(3D scene scripts)
——————————

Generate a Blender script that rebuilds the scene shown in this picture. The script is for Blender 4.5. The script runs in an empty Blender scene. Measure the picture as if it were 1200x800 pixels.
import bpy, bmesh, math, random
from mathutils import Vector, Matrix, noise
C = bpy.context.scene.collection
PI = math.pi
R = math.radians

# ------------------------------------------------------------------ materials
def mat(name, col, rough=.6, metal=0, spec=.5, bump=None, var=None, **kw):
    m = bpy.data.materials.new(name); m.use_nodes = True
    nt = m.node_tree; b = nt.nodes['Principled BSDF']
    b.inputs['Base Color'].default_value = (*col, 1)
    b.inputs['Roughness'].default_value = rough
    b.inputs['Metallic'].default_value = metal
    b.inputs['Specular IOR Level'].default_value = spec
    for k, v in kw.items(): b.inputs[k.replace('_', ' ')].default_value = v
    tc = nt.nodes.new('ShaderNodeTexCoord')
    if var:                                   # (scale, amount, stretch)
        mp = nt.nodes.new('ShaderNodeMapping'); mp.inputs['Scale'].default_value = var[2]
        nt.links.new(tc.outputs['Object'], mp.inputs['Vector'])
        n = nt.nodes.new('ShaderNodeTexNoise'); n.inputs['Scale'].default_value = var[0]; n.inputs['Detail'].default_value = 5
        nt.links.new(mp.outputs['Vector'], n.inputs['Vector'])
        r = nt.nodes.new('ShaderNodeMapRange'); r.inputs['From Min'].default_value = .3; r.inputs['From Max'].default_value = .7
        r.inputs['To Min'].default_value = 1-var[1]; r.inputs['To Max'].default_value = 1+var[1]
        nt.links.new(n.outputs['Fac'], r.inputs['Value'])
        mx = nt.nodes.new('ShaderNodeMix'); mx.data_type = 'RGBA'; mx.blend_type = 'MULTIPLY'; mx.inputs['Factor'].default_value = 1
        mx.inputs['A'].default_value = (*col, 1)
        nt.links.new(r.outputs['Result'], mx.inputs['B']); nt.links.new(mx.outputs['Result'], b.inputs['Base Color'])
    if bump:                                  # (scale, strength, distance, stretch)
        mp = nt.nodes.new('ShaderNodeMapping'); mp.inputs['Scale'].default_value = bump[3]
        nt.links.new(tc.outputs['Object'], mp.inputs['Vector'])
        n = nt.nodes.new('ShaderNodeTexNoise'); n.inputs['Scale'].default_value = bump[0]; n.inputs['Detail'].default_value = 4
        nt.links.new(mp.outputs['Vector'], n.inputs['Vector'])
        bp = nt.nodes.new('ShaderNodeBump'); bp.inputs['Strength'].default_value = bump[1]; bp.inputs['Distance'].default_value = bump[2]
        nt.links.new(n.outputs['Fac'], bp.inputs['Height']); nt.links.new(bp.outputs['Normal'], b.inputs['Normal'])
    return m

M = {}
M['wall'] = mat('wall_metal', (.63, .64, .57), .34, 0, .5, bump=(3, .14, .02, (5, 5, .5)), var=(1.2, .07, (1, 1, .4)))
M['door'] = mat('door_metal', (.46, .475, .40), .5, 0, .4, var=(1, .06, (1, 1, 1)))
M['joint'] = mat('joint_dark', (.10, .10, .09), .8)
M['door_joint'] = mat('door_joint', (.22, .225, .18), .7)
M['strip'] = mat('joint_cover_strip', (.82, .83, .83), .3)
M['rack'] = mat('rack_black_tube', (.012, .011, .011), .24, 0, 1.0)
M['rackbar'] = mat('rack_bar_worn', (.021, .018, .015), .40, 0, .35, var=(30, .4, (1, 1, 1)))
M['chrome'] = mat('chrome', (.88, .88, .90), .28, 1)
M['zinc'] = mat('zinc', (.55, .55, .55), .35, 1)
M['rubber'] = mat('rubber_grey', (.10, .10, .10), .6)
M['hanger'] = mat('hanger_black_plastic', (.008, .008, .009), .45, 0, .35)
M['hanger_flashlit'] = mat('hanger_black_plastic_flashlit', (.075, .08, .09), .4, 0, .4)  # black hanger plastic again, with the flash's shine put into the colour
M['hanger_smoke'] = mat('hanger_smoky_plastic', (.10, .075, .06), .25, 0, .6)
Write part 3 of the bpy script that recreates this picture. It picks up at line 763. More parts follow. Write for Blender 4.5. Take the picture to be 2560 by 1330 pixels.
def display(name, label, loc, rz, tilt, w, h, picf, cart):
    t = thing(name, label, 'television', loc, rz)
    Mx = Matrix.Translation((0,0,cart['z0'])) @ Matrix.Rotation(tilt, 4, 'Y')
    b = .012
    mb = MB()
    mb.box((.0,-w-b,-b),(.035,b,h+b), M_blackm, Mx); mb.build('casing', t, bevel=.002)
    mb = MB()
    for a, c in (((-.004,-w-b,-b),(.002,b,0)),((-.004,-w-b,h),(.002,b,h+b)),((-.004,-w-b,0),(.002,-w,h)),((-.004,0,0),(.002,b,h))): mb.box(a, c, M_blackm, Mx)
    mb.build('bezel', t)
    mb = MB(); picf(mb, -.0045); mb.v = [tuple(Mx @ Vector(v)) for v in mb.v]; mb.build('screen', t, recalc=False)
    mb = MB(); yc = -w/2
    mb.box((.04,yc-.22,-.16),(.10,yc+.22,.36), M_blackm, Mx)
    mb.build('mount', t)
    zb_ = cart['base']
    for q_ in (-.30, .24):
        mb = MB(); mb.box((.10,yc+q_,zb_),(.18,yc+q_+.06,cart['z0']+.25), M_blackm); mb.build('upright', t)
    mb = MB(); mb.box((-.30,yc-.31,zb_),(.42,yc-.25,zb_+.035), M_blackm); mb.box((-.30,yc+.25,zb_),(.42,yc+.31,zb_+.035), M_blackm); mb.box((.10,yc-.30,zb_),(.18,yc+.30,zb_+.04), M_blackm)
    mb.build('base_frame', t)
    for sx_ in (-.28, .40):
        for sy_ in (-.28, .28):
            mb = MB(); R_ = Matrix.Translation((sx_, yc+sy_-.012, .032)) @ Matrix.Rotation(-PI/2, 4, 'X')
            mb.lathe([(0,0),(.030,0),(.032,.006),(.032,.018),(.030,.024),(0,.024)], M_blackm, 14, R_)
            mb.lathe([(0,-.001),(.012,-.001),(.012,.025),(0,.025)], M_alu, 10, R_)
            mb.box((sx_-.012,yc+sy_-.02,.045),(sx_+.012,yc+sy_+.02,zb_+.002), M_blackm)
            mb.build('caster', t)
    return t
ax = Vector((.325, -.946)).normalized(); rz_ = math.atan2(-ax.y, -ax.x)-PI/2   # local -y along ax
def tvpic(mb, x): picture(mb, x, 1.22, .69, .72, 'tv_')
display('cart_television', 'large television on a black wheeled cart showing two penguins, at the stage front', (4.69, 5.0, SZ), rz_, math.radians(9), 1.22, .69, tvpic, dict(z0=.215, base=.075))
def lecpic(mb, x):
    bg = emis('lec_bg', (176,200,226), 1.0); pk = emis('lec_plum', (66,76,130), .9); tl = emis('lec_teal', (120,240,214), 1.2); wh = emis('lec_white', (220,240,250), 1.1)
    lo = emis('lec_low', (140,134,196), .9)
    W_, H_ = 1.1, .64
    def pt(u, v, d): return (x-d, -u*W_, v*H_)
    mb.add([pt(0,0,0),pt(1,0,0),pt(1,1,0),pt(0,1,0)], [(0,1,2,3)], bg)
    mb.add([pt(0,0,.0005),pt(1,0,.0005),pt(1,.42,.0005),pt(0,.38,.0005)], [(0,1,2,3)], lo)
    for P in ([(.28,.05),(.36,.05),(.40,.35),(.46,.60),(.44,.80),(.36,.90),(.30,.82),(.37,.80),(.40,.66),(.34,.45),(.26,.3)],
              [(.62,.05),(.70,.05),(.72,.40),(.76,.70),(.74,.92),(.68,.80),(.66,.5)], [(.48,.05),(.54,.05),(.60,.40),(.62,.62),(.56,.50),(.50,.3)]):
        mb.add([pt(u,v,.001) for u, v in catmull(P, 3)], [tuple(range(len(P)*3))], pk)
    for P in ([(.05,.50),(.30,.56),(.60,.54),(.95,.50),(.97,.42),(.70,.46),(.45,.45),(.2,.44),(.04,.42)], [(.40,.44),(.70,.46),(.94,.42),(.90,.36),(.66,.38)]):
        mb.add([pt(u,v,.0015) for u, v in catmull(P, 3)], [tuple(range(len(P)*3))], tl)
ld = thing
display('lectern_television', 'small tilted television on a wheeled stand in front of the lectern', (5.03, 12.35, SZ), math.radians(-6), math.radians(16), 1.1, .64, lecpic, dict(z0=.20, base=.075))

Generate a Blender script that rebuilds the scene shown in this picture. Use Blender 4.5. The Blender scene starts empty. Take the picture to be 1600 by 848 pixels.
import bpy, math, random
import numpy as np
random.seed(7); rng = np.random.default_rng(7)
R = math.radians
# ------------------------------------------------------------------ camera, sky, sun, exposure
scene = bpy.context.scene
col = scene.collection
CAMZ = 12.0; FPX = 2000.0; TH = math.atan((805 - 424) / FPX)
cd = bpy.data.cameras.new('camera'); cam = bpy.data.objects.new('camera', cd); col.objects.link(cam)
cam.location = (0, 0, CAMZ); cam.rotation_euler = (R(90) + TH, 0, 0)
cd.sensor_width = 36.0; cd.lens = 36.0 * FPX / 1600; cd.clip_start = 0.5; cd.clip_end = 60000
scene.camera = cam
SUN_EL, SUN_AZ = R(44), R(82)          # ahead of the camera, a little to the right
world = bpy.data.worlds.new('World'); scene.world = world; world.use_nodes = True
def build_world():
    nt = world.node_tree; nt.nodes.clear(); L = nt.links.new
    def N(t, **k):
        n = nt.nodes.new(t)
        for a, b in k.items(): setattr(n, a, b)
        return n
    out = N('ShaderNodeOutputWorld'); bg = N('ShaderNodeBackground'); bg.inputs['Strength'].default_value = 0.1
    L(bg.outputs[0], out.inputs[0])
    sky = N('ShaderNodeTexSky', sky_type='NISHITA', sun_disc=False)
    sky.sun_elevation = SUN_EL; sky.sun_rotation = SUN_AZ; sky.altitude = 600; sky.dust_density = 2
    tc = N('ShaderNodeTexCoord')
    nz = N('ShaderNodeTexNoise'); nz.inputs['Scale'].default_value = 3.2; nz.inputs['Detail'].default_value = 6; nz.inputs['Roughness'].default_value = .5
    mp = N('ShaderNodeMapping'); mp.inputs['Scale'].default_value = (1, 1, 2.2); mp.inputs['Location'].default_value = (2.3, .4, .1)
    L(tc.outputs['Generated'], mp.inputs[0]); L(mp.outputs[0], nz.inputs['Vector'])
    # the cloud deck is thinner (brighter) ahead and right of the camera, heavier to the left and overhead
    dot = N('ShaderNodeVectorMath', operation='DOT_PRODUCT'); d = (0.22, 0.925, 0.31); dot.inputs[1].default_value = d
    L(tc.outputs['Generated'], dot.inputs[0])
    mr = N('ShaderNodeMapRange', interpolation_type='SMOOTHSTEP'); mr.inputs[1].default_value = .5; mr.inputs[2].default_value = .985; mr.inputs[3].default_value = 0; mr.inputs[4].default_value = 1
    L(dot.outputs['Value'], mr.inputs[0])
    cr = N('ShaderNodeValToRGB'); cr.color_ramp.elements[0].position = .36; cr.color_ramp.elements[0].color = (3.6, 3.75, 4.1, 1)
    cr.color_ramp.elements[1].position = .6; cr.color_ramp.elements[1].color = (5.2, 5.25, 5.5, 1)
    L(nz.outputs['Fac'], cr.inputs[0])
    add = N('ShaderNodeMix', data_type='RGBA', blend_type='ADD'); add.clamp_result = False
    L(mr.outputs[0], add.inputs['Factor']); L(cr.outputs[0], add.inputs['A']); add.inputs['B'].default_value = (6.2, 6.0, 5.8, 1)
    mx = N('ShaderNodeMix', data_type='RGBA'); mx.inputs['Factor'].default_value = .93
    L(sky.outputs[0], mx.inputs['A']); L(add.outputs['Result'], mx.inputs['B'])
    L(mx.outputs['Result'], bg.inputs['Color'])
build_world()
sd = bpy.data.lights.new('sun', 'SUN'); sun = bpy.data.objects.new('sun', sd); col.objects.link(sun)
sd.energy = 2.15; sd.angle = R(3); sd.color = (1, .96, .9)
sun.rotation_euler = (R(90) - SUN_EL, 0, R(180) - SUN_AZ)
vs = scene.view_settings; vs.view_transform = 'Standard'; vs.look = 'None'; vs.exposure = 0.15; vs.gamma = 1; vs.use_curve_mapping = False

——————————

▸ **EXERCISE GOAL**
Gather all lines from the listing above in which "that" occurs.

▸ **THE SOLUTION**
Generate a Blender script that rebuilds the scene shown in this picture. The script is for Blender 4.5. The script runs in an empty Blender scene. Measure the picture as if it were 1200x800 pixels.
Write part 3 of the bpy script that recreates this picture. It picks up at line 763. More parts follow. Write for Blender 4.5. Take the picture to be 2560 by 1330 pixels.
Generate a Blender script that rebuilds the scene shown in this picture. Use Blender 4.5. The Blender scene starts empty. Take the picture to be 1600 by 848 pixels.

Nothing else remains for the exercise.